Information provided.

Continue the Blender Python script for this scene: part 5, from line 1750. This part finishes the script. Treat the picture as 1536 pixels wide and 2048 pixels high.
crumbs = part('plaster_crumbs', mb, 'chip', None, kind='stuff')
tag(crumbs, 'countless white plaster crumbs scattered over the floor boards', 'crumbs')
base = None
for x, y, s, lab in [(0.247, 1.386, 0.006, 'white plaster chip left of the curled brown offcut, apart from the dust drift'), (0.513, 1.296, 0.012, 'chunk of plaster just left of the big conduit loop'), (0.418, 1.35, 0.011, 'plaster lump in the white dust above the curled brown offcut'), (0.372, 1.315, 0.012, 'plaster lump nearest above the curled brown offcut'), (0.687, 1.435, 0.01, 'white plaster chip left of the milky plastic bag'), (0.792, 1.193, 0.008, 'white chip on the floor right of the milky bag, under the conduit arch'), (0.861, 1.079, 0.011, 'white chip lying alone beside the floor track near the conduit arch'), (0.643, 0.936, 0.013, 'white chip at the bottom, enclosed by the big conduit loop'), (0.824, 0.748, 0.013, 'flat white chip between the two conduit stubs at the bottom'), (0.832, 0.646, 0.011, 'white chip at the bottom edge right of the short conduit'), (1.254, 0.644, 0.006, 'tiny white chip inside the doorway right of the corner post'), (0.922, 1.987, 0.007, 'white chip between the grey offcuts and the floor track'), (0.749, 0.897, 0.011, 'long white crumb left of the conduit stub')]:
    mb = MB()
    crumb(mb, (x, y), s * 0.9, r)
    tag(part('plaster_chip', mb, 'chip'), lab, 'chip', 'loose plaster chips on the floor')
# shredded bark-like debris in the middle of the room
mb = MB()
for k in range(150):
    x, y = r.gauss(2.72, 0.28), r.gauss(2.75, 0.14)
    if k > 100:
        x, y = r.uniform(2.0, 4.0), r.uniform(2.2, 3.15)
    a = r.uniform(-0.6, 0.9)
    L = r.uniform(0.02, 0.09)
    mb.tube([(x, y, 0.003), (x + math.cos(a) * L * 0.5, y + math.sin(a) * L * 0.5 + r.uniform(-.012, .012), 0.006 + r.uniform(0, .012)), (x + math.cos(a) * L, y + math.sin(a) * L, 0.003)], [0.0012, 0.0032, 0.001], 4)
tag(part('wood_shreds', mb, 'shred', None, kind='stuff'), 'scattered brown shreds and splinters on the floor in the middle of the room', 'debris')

Task goal. From the first line to the last, please quote the material above exactly.

Output of the task.
Continue the Blender Python script for this scene: part 5, from line 1750. This part finishes the script. Treat the picture as 1536 pixels wide and 2048 pixels high.
crumbs = part('plaster_crumbs', mb, 'chip', None, kind='stuff')
tag(crumbs, 'countless white plaster crumbs scattered over the floor boards', 'crumbs')
base = None
for x, y, s, lab in [(0.247, 1.386, 0.006, 'white plaster chip left of the curled brown offcut, apart from the dust drift'), (0.513, 1.296, 0.012, 'chunk of plaster just left of the big conduit loop'), (0.418, 1.35, 0.011, 'plaster lump in the white dust above the curled brown offcut'), (0.372, 1.315, 0.012, 'plaster lump nearest above the curled brown offcut'), (0.687, 1.435, 0.01, 'white plaster chip left of the milky plastic bag'), (0.792, 1.193, 0.008, 'white chip on the floor right of the milky bag, under the conduit arch'), (0.861, 1.079, 0.011, 'white chip lying alone beside the floor track near the conduit arch'), (0.643, 0.936, 0.013, 'white chip at the bottom, enclosed by the big conduit loop'), (0.824, 0.748, 0.013, 'flat white chip between the two conduit stubs at the bottom'), (0.832, 0.646, 0.011, 'white chip at the bottom edge right of the short conduit'), (1.254, 0.644, 0.006, 'tiny white chip inside the doorway right of the corner post'), (0.922, 1.987, 0.007, 'white chip between the grey offcuts and the floor track'), (0.749, 0.897, 0.011, 'long white crumb left of the conduit stub')]:
    mb = MB()
    crumb(mb, (x, y), s * 0.9, r)
    tag(part('plaster_chip', mb, 'chip'), lab, 'chip', 'loose plaster chips on the floor')
# shredded bark-like debris in the middle of the room
mb = MB()
for k in range(150):
    x, y = r.gauss(2.72, 0.28), r.gauss(2.75, 0.14)
    if k > 100:
        x, y = r.uniform(2.0, 4.0), r.uniform(2.2, 3.15)
    a = r.uniform(-0.6, 0.9)
    L = r.uniform(0.02, 0.09)
    mb.tube([(x, y, 0.003), (x + math.cos(a) * L * 0.5, y + math.sin(a) * L * 0.5 + r.uniform(-.012, .012), 0.006 + r.uniform(0, .012)), (x + math.cos(a) * L, y + math.sin(a) * L, 0.003)], [0.0012, 0.0032, 0.001], 4)
tag(part('wood_shreds', mb, 'shred', None, kind='stuff'), 'scattered brown shreds and splinters on the floor in the middle of the room', 'debris')